Posts Tagged ‘dieting’
Controlled Freak
Sometimes I believe that if I could just control my environment, I could control my eating. For me, making healthy choices Monday morning through Friday afternoon is pretty easy. Sure, there are midday moments when I’d trade my firstborn for a cookie, but the cravings often pass quickly with the help of a piece of gum or some whole grain crackers. The truth is, if I grocery shop, stock up on healthy foods, and pack my lunch every day, I’m pretty good to go for the work week.
Enter Friday afternoon and life’s little variables.
No one wants to give up having a social life — friends, a boyfriend or girlfriend, events, restaurants, bars — for an all healthy, all the time lifestyle, but some days I think if I could just skip… well… everything fun… I’d lose weight quickly and without much effort.
So, that’s one issue.
Here’s another one: I don’t want to be the whiny friend-on-a-diet who makes requests of others — be it specific restaurants, or no dessert, or whatever. No one else should be “punished” because I think I need to lose a few pounds.
This is particularly a problem if you are dealing with people who love and accept you for you are, at any weight. Plain and simple, they just don’t get it. Those of us who are truly only ten or so pounds overweight, or ten or so pounds away from being comfortable with our bodies, probably have it the hardest. Sure, we may not be “fat” or “obese,” but our goals are our goals and sometimes I think I sabotage myself just because I don’t want to make “big deal” out of my weight to those who may say they support us, but don’t actually know how to support us.

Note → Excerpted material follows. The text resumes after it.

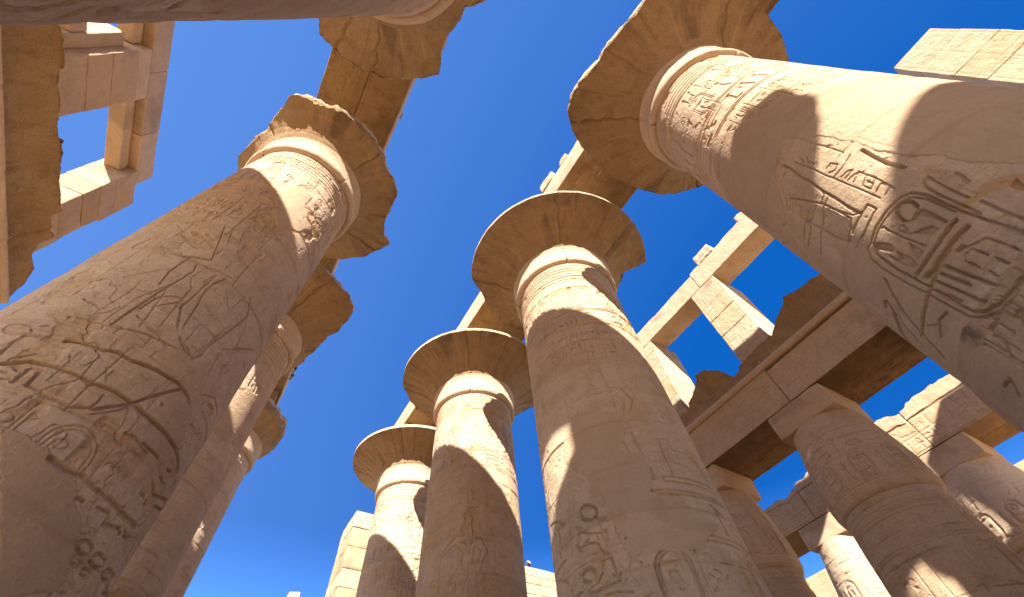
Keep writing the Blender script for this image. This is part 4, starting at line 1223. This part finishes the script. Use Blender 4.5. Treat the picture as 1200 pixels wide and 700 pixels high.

It took me a long time to come out to my boyfriend that I am a WeightWatcher. I knew he wouldn’t be judgmental, but I think part of me didn’t want to bring it to his attention that I was unhappy with my body. Maybe I thought that if he knew, he’d suddenly realize I was overweight, and he’d be unhappy with my body. Considering that I’m not dating a complete ass, this was not the case. I broke “the news,” and he responded with a nod and, “OK.”
He tries his best to be supportive, but the situation remains the same: he doesn’t get it because he’s never been where I’ve been. Sure, I think there’s been times in his life when he hasn’t been particularly happy with his weight, but this is a guy who sneezes and gains muscle mass; this is a guy who, as long as he’s training for a marathon or a triathlon, can eat his body weight in meat and cheese and bread and sweets, and not gain an ounce.
But that’s just it. I can’t do that. Some people start working out and the weight — whether they were trying to lose it or not — just melts off of them. He’s one of those people. I’m not sure he had any weight loss goals when he decided to train for his first marathon six years ago, but — like magic — 30 pounds gone.
Sadly, when I started running and training for distance events, I initially gained weight, and no, my clothes didn’t fit that differently. But, for me, that’s reality. I cannot workout like a maniac, train for endurance events, and eat whatever I want. I just can’t. It sucks. Let me tell you.
I am reading Learning to Drive by Katha Pollitt, which has nothing to do with weight loss, but this passage made me laugh out loud:
Gradually, I forgot what I knew and lost the confidence to try new recipes, nor did I ever learn to use any of the numerous appliances he collected: the espresso machine with cappuccino attachment, the Cuisinart mini-prep, or the deep-fat fryer he bought the day after I said I was going on a diet.
Now, the ex-boyfriend she’s referring to in this passage is probably a bit of an ass in real life, but it made me think about a day not long ago, when I was feeling particularly unhappy with body and my ability to motivate myself to lose weight. I spent a decent portion of the day making demeaning comments about myself and my body to my boyfriend, who decided at dinner, to order a piece of cake. I don’t think he in any way wanted to sabotage my efforts, but he wanted cake and frankly, he can eat cake without repercussions. I, however, cannot. It’s not his job to monitor what I eat, and I realize that, but it just makes it… harder… my weaknesses are exploited in those moments. And, it’s not always easy to rely on shear willpower and determination.
Tonight, I made plans to eat at a tapas restaurant. I’m preparing myself because going in with a game plan is really my only defense. It must be an amazing feeling to not have to plan to “be on the defensive” simply because you are eating out at a restaurant. And, I’ll be honest — this “defense” often fails. Regardless, I’m scouring the Internet, reading the restaurant’s menu, searching for nutritional content, trying to figure out what the best choices are, and kind of kicking myself for feeling as though it’s not my place to burden other people with my weight loss issues.
And, of course, I do love me some tapas.